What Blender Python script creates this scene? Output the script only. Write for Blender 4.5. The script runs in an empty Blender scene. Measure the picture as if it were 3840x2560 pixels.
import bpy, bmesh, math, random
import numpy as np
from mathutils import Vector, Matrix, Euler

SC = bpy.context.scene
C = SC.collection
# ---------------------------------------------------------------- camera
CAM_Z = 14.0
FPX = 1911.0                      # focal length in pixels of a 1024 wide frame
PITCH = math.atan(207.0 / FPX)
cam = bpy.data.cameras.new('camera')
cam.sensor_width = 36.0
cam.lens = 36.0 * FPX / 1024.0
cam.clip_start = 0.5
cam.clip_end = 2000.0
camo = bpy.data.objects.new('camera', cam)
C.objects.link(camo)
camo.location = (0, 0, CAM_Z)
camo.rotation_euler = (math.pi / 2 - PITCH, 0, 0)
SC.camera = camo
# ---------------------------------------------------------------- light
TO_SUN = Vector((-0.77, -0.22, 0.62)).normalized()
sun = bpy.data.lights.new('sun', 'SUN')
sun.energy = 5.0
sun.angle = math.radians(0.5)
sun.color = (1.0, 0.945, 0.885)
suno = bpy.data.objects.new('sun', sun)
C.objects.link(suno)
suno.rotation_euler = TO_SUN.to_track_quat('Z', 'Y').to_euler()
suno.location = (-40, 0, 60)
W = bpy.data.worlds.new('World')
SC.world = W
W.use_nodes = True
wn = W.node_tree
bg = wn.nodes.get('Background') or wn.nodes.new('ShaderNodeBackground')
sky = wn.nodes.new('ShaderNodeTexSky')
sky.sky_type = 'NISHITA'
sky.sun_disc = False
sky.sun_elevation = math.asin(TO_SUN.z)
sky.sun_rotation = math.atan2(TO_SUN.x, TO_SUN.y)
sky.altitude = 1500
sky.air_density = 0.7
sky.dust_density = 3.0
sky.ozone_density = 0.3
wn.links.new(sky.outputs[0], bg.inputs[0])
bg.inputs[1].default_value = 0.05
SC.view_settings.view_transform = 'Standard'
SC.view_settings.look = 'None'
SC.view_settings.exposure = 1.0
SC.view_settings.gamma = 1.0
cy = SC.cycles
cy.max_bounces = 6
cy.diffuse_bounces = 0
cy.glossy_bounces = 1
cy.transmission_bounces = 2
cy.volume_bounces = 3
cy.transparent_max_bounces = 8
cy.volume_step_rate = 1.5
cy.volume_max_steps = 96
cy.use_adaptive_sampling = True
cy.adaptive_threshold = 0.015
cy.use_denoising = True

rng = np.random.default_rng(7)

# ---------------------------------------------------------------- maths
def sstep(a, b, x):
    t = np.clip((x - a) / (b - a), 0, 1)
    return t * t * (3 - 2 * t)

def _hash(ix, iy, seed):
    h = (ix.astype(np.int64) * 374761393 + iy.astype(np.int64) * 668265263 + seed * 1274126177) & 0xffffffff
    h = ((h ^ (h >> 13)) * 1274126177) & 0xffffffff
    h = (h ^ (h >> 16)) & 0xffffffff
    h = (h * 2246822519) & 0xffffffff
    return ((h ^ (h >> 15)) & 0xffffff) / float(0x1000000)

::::

**Requirement:** Please repeat the listing exactly, with nothing left out.

**Response:**
What Blender Python script creates this scene? Output the script only. Write for Blender 4.5. The script runs in an empty Blender scene. Measure the picture as if it were 3840x2560 pixels.
import bpy, bmesh, math, random
import numpy as np
from mathutils import Vector, Matrix, Euler

SC = bpy.context.scene
C = SC.collection
# ---------------------------------------------------------------- camera
CAM_Z = 14.0
FPX = 1911.0                      # focal length in pixels of a 1024 wide frame
PITCH = math.atan(207.0 / FPX)
cam = bpy.data.cameras.new('camera')
cam.sensor_width = 36.0
cam.lens = 36.0 * FPX / 1024.0
cam.clip_start = 0.5
cam.clip_end = 2000.0
camo = bpy.data.objects.new('camera', cam)
C.objects.link(camo)
camo.location = (0, 0, CAM_Z)
camo.rotation_euler = (math.pi / 2 - PITCH, 0, 0)
SC.camera = camo
# ---------------------------------------------------------------- light
TO_SUN = Vector((-0.77, -0.22, 0.62)).normalized()
sun = bpy.data.lights.new('sun', 'SUN')
sun.energy = 5.0
sun.angle = math.radians(0.5)
sun.color = (1.0, 0.945, 0.885)
suno = bpy.data.objects.new('sun', sun)
C.objects.link(suno)
suno.rotation_euler = TO_SUN.to_track_quat('Z', 'Y').to_euler()
suno.location = (-40, 0, 60)
W = bpy.data.worlds.new('World')
SC.world = W
W.use_nodes = True
wn = W.node_tree
bg = wn.nodes.get('Background') or wn.nodes.new('ShaderNodeBackground')
sky = wn.nodes.new('ShaderNodeTexSky')
sky.sky_type = 'NISHITA'
sky.sun_disc = False
sky.sun_elevation = math.asin(TO_SUN.z)
sky.sun_rotation = math.atan2(TO_SUN.x, TO_SUN.y)
sky.altitude = 1500
sky.air_density = 0.7
sky.dust_density = 3.0
sky.ozone_density = 0.3
wn.links.new(sky.outputs[0], bg.inputs[0])
bg.inputs[1].default_value = 0.05
SC.view_settings.view_transform = 'Standard'
SC.view_settings.look = 'None'
SC.view_settings.exposure = 1.0
SC.view_settings.gamma = 1.0
cy = SC.cycles
cy.max_bounces = 6
cy.diffuse_bounces = 0
cy.glossy_bounces = 1
cy.transmission_bounces = 2
cy.volume_bounces = 3
cy.transparent_max_bounces = 8
cy.volume_step_rate = 1.5
cy.volume_max_steps = 96
cy.use_adaptive_sampling = True
cy.adaptive_threshold = 0.015
cy.use_denoising = True

rng = np.random.default_rng(7)

# ---------------------------------------------------------------- maths
def sstep(a, b, x):
    t = np.clip((x - a) / (b - a), 0, 1)
    return t * t * (3 - 2 * t)

def _hash(ix, iy, seed):
    h = (ix.astype(np.int64) * 374761393 + iy.astype(np.int64) * 668265263 + seed * 1274126177) & 0xffffffff
    h = ((h ^ (h >> 13)) * 1274126177) & 0xffffffff
    h = (h ^ (h >> 16)) & 0xffffffff
    h = (h * 2246822519) & 0xffffffff
    return ((h ^ (h >> 15)) & 0xffffff) / float(0x1000000)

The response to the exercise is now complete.